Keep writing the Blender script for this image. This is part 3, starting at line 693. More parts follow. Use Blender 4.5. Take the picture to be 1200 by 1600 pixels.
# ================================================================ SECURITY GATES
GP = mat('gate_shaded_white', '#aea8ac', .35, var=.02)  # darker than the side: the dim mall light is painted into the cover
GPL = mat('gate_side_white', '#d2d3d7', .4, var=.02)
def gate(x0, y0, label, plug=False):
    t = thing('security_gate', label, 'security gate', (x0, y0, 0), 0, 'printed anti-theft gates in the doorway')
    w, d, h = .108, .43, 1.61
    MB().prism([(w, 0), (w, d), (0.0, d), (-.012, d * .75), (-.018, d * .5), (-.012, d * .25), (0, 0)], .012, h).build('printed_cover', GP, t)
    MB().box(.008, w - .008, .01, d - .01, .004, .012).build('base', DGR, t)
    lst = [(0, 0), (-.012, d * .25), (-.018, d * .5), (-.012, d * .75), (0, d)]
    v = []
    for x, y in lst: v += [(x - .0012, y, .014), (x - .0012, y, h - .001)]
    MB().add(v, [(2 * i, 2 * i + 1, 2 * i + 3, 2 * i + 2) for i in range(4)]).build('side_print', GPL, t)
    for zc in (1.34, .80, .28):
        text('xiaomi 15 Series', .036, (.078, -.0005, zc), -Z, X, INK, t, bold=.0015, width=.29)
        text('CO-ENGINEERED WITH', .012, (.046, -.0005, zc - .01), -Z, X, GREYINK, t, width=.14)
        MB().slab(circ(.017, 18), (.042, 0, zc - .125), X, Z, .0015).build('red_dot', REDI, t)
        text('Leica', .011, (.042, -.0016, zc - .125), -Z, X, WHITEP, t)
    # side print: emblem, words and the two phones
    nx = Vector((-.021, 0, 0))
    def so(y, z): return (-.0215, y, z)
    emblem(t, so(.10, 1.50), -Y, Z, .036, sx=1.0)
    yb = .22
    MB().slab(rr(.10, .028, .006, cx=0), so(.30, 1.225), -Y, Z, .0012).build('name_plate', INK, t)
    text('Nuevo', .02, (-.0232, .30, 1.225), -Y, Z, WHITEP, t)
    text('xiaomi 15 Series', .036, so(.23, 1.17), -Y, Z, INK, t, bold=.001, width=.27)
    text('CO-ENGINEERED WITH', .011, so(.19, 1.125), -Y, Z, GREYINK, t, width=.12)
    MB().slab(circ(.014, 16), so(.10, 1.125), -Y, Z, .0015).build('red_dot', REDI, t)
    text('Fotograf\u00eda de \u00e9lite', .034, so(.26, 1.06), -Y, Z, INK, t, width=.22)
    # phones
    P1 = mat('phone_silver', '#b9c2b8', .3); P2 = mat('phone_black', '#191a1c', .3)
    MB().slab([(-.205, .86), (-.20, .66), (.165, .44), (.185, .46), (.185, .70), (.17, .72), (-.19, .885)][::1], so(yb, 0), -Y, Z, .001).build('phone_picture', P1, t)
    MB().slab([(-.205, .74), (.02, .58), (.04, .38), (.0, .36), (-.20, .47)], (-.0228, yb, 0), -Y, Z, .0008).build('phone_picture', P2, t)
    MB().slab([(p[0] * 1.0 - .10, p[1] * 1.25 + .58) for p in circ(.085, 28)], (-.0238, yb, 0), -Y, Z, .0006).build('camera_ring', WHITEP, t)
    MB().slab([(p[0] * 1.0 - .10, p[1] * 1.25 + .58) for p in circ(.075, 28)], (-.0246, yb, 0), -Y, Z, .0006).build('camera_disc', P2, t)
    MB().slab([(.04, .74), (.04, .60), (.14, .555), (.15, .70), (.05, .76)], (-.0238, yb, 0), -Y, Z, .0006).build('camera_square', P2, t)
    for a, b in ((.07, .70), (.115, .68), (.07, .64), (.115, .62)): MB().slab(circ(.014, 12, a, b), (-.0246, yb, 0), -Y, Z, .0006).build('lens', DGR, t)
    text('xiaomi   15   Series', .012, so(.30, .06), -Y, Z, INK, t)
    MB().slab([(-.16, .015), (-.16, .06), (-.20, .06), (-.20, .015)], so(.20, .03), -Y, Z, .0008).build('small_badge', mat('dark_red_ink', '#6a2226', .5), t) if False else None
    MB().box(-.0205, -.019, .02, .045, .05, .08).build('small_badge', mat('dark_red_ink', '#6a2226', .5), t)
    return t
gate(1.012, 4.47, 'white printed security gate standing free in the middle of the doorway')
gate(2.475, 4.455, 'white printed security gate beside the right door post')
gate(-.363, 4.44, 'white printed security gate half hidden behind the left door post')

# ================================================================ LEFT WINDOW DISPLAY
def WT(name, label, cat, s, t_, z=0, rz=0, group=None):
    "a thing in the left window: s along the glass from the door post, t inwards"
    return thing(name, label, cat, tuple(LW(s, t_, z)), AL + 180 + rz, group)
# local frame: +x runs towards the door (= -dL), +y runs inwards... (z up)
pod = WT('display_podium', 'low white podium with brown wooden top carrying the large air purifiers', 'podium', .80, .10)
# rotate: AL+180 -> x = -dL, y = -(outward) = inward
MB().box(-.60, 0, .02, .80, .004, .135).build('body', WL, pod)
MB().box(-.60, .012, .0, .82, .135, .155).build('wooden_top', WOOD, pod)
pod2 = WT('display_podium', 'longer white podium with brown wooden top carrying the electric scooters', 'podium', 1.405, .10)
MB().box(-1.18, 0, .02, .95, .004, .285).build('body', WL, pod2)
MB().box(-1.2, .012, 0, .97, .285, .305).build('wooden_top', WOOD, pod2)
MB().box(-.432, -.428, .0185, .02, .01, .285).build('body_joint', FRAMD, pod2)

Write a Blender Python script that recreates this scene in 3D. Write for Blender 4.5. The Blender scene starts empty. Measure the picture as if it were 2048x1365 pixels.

» **What you should do**: Print the material once more, exactly.

» **Written answer**:
Keep writing the Blender script for this image. This is part 3, starting at line 693. More parts follow. Use Blender 4.5. Take the picture to be 1200 by 1600 pixels.
# ================================================================ SECURITY GATES
GP = mat('gate_shaded_white', '#aea8ac', .35, var=.02)  # darker than the side: the dim mall light is painted into the cover
GPL = mat('gate_side_white', '#d2d3d7', .4, var=.02)
def gate(x0, y0, label, plug=False):
    t = thing('security_gate', label, 'security gate', (x0, y0, 0), 0, 'printed anti-theft gates in the doorway')
    w, d, h = .108, .43, 1.61
    MB().prism([(w, 0), (w, d), (0.0, d), (-.012, d * .75), (-.018, d * .5), (-.012, d * .25), (0, 0)], .012, h).build('printed_cover', GP, t)
    MB().box(.008, w - .008, .01, d - .01, .004, .012).build('base', DGR, t)
    lst = [(0, 0), (-.012, d * .25), (-.018, d * .5), (-.012, d * .75), (0, d)]
    v = []
    for x, y in lst: v += [(x - .0012, y, .014), (x - .0012, y, h - .001)]
    MB().add(v, [(2 * i, 2 * i + 1, 2 * i + 3, 2 * i + 2) for i in range(4)]).build('side_print', GPL, t)
    for zc in (1.34, .80, .28):
        text('xiaomi 15 Series', .036, (.078, -.0005, zc), -Z, X, INK, t, bold=.0015, width=.29)
        text('CO-ENGINEERED WITH', .012, (.046, -.0005, zc - .01), -Z, X, GREYINK, t, width=.14)
        MB().slab(circ(.017, 18), (.042, 0, zc - .125), X, Z, .0015).build('red_dot', REDI, t)
        text('Leica', .011, (.042, -.0016, zc - .125), -Z, X, WHITEP, t)
    # side print: emblem, words and the two phones
    nx = Vector((-.021, 0, 0))
    def so(y, z): return (-.0215, y, z)
    emblem(t, so(.10, 1.50), -Y, Z, .036, sx=1.0)
    yb = .22
    MB().slab(rr(.10, .028, .006, cx=0), so(.30, 1.225), -Y, Z, .0012).build('name_plate', INK, t)
    text('Nuevo', .02, (-.0232, .30, 1.225), -Y, Z, WHITEP, t)
    text('xiaomi 15 Series', .036, so(.23, 1.17), -Y, Z, INK, t, bold=.001, width=.27)
    text('CO-ENGINEERED WITH', .011, so(.19, 1.125), -Y, Z, GREYINK, t, width=.12)
    MB().slab(circ(.014, 16), so(.10, 1.125), -Y, Z, .0015).build('red_dot', REDI, t)
    text('Fotograf\u00eda de \u00e9lite', .034, so(.26, 1.06), -Y, Z, INK, t, width=.22)
    # phones
    P1 = mat('phone_silver', '#b9c2b8', .3); P2 = mat('phone_black', '#191a1c', .3)
    MB().slab([(-.205, .86), (-.20, .66), (.165, .44), (.185, .46), (.185, .70), (.17, .72), (-.19, .885)][::1], so(yb, 0), -Y, Z, .001).build('phone_picture', P1, t)
    MB().slab([(-.205, .74), (.02, .58), (.04, .38), (.0, .36), (-.20, .47)], (-.0228, yb, 0), -Y, Z, .0008).build('phone_picture', P2, t)
    MB().slab([(p[0] * 1.0 - .10, p[1] * 1.25 + .58) for p in circ(.085, 28)], (-.0238, yb, 0), -Y, Z, .0006).build('camera_ring', WHITEP, t)
    MB().slab([(p[0] * 1.0 - .10, p[1] * 1.25 + .58) for p in circ(.075, 28)], (-.0246, yb, 0), -Y, Z, .0006).build('camera_disc', P2, t)
    MB().slab([(.04, .74), (.04, .60), (.14, .555), (.15, .70), (.05, .76)], (-.0238, yb, 0), -Y, Z, .0006).build('camera_square', P2, t)
    for a, b in ((.07, .70), (.115, .68), (.07, .64), (.115, .62)): MB().slab(circ(.014, 12, a, b), (-.0246, yb, 0), -Y, Z, .0006).build('lens', DGR, t)
    text('xiaomi   15   Series', .012, so(.30, .06), -Y, Z, INK, t)
    MB().slab([(-.16, .015), (-.16, .06), (-.20, .06), (-.20, .015)], so(.20, .03), -Y, Z, .0008).build('small_badge', mat('dark_red_ink', '#6a2226', .5), t) if False else None
    MB().box(-.0205, -.019, .02, .045, .05, .08).build('small_badge', mat('dark_red_ink', '#6a2226', .5), t)
    return t
gate(1.012, 4.47, 'white printed security gate standing free in the middle of the doorway')
gate(2.475, 4.455, 'white printed security gate beside the right door post')
gate(-.363, 4.44, 'white printed security gate half hidden behind the left door post')

# ================================================================ LEFT WINDOW DISPLAY
def WT(name, label, cat, s, t_, z=0, rz=0, group=None):
    "a thing in the left window: s along the glass from the door post, t inwards"
    return thing(name, label, cat, tuple(LW(s, t_, z)), AL + 180 + rz, group)
# local frame: +x runs towards the door (= -dL), +y runs inwards... (z up)
pod = WT('display_podium', 'low white podium with brown wooden top carrying the large air purifiers', 'podium', .80, .10)
# rotate: AL+180 -> x = -dL, y = -(outward) = inward
MB().box(-.60, 0, .02, .80, .004, .135).build('body', WL, pod)
MB().box(-.60, .012, .0, .82, .135, .155).build('wooden_top', WOOD, pod)
pod2 = WT('display_podium', 'longer white podium with brown wooden top carrying the electric scooters', 'podium', 1.405, .10)
MB().box(-1.18, 0, .02, .95, .004, .285).build('body', WL, pod2)
MB().box(-1.2, .012, 0, .97, .285, .305).build('wooden_top', WOOD, pod2)
MB().box(-.432, -.428, .0185, .02, .01, .285).build('body_joint', FRAMD, pod2)

Write a Blender Python script that recreates this scene in 3D. Write for Blender 4.5. The Blender scene starts empty. Measure the picture as if it were 2048x1365 pixels.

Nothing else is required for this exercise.